Stephanie Jones: Book Review - Before the Fall by Noah Hawley

Publish Date
Thursday, 2 June 2016, 2:23PM
By Stephanie Jones

A private flight from Martha’s Vineyard to New York City ends 18 minutes after take-off when the plane, carrying eight passengers and three crew members, plunges into the ocean. The only souls to survive the impact are Scott Burroughs, a recovering alcoholic and struggling painter who was invited on to the flight by Maggie Bateman, and Maggie’s four-year-old son, JJ. Hampered by a dislocated shoulder, Scott, a former champion swimmer, drags himself and the boy through miles of water to safety, and immediate notoriety.

The ostensible mystery at the heart of Noah Hawley’s spectacular fifth novel Before the Fall – the question of why the plane went down – is overshadowed by the sound and fury surrounding the investigation, led by Gus Franklin, chief investigator at the National Transportation Safety Board and a man of unimpeachable character. Gus’s understanding of what happened will be evidence-led; not so the media coverage, which is adulterated by the loss of David Bateman (with wife Maggie and nine-year-old daughter Rachel) on board the flight.

David had everything: a lovely, 20-years-younger wife, a bullet-proof Manhattan townhouse and nearby holiday home, and a record as a political campaign strategist that attracted a billionaire’s invitation to lead a 24-hour network.
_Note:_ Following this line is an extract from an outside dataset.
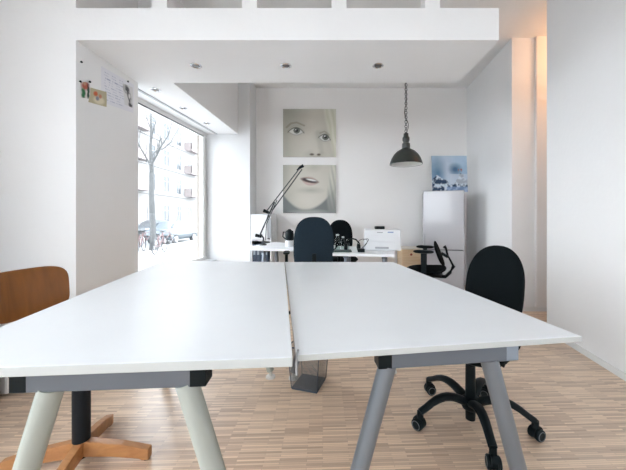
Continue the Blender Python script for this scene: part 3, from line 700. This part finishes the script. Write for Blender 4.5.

A man like David has enemies – Rachel survived a three-day kidnapping for ransom when she was two – so a man like David has a retinue, with an Israeli bodyguard as its central figure.

The legend of Gil Baruch, who also perishes on the flight, comprises fact – his lineage is regal, his father having served as consigliere to Moshe Dayan – and rumour: he has James Bond’s way with women, he was shot six times before turning 30, he once sat immobile on a Gaza roof for five days straight, waiting for a high-value target to appear.

This crafting of character is Hawley’s trademark, recalling the finest short-story writers, who take a few lines, sometimes an indulgent couple of paragraphs, to tender a full personality. Before the Fall’s close-ups are as intimate and exact as photographs. There is discombobulation in that almost everyone introduced in detail has already been fished lifeless from the sea, but answers to be found – and vast pleasure to be had – from meeting them.

The mystery, which Hawley allows to float loosely through the story, growing in import as we get to know the dead, is what caused the aircraft to enter the water. Could it have been assassination of the high-value David Bateman, or the targeting of another passenger, a fellow Master of the Universe, who is under federal investigation for money laundering?

Scott Burroughs’ survival, his penchant for painting scenes of catastrophe, and the ill fit of a near-penniless artist with a private plane provoke suspicion and fill the airwaves with round-the-clock autopsying of everything proximate to the tragedy. Hawley’s media industrial complex is online, all the time, and different to the real one only in its participants; the hero is made, then disassembled, by shrieking TV pundits who scramble for ratings by interviewing themselves.

The answer finally arrives with harrowing simplicity, which will come as no surprise to those familiar with Hawley’s TV series, Fargo. Loose ends are cauterized and imagery is visceral, as when an incensed, panicked David, delivered of worrisome news at work, “stalked the halls like a spree killer with an assault rifle.” It’s a call back to Hawley’s assassination-themed The Good Father and a celebration of audacious, exhilarating, topical fiction, which Before the Fall most surely is.